Lo malo de estudiar las profecías es que te las puedes terminar creyendo. Lo malo o lo bueno, claro, porque normalmente a esa fase de asunción de la palabra ajena le sigue otra de creación propia. Eso sí que es especial, trascender la visión del propio profeta objeto de admiración y crear tu propia predicción. No es extraño. Ha pasado el tiempo, y las palabras que alguien pronunció en el pasado han sido tamizadas por los exégetas y aposentadas por la tradición. Siempre queda, y esto es una cualidad de todas las profecías, un punto de misterio, de incertidumbre, un algo inefable que suele provenir del propio origen esotérico de estas.
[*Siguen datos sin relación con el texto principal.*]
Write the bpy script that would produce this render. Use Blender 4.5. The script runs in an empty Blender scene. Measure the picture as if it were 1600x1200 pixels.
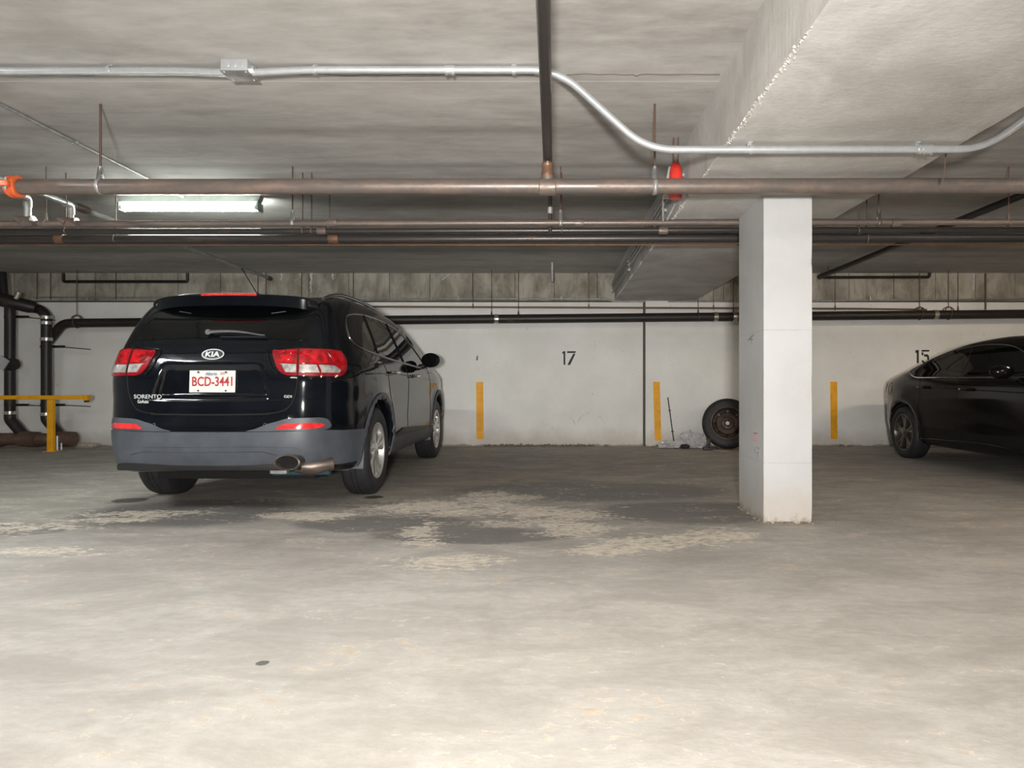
import bpy, bmesh, math, random
import numpy as np
from mathutils import Vector, Matrix, noise
from mathutils.bvhtree import BVHTree
from mathutils.geometry import delaunay_2d_cdt
random.seed(7)
PI = math.pi
scene = bpy.context.scene
COL = scene.collection

# ------------------------------------------------------------------ camera
cam_d = bpy.data.cameras.new('camera')
cam_d.sensor_width = 36.0
cam_d.lens = 24.0
cam_d.shift_x = -65.0 / 1600.0
cam_d.clip_start = 0.05
cam_d.clip_end = 200
cam = bpy.data.objects.new('camera', cam_d)
COL.objects.link(cam)
cam.location = (0, 0, 0.92)
cam.rotation_euler = (PI / 2, 0, 0)
scene.camera = cam
F = 1600 * 24.0 / 36.0
CX, CY, CH = 865.0, 600.0, 0.92


def W(px, py, Y):
    """world point that the photograph shows at (px, py) when it stands Y metres away"""
    return Vector(((px - CX) * Y / F, Y, CH + (CY - py) * Y / F))


# ------------------------------------------------------------------ world, lights, exposure
world = bpy.data.worlds.new('world')
scene.world = world
world.use_nodes = True
world.node_tree.nodes['Background'].inputs[0].default_value = (0.9, 0.95, 1.0, 1)
world.node_tree.nodes['Background'].inputs[1].default_value = 0.15
scene.view_settings.view_transform = 'Standard'
scene.view_settings.look = 'None'
scene.view_settings.gamma = 1.0
scene.view_settings.use_curve_mapping = False
scene.view_settings.exposure = 0.20


def area(name, loc, rot, sx, sy, power, color, shape='RECTANGLE', spread=PI):
    l = bpy.data.lights.new(name, 'AREA')
    l.shape = shape
    l.size = sx
    l.size_y = sy
    l.energy = power
    l.color = color
    l.spread = spread
    o = bpy.data.objects.new(name, l)
    COL.objects.link(o)
    o.location = loc
    o.rotation_euler = rot
    return o


# the photographer's flash, behind the camera
FLASH = area('photo_flash', (-0.08, -1.0, 0.95), (PI / 2 + 0.10, 0, 0), 0.22, 0.16, 200, (1.0, 0.965, 0.92), spread=math.radians(135))
# rows of ceiling tube fixtures outside the frame: x, y, colour, watts (their glowing tubes are built with the fixtures)
LAMPS = [
    (-4.3, 2.6, (0.96, 0.99, 1.0), 190), (-1.8, -2.6, (1.0, 0.96, 0.92), 75), (2.6, -2.8, (1.0, 0.96, 0.92), 80), (4.6, 2.6, (1.0, 0.90, 0.76), 80),
    (6.0, 6.6, (1.0, 0.82, 0.60), 80), (-8.6, 5.5, (0.92, 1.0, 0.90), 14),
]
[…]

Toda profecía admite, pues, interpretaciones. Y todo estudioso de las profecías se pregunta, llegado el momento: "¿y por qué no he de ser yo el intérprete definitivo?". Inmediatamente surgen razones que apoyan esa posibilidad. Ante los ojos, hasta entonces sumidos en una incomprensible ceguera, del neoprofeta se yerguen cifras, combinaciones, símbolos, indicios tan evidentes que este se pregunta cómo no los había percibido antes, cómo nadie, en la historia de la humanidad, los había interpretado con anterioridad.
Y entonces el neoprofeta, profeta ya con todas las de la ley, recurre a lo divino. "Porque no había llegado el momento". "Porque los tiempos esperaban impacientes mi aportación". "Porque soy el elegido".
Lo que es evidente, con muestras por doquier para corroborarlo, es que una vez que un profeta ha llegado a ese punto, a la acción divina, su percepción de la realidad ha quedado ya modificada para siempre y nada, ni nadie, le podrá hacer creer que se encuentra en un error.
No, al menos, sin padecer consecuencias catastróficas.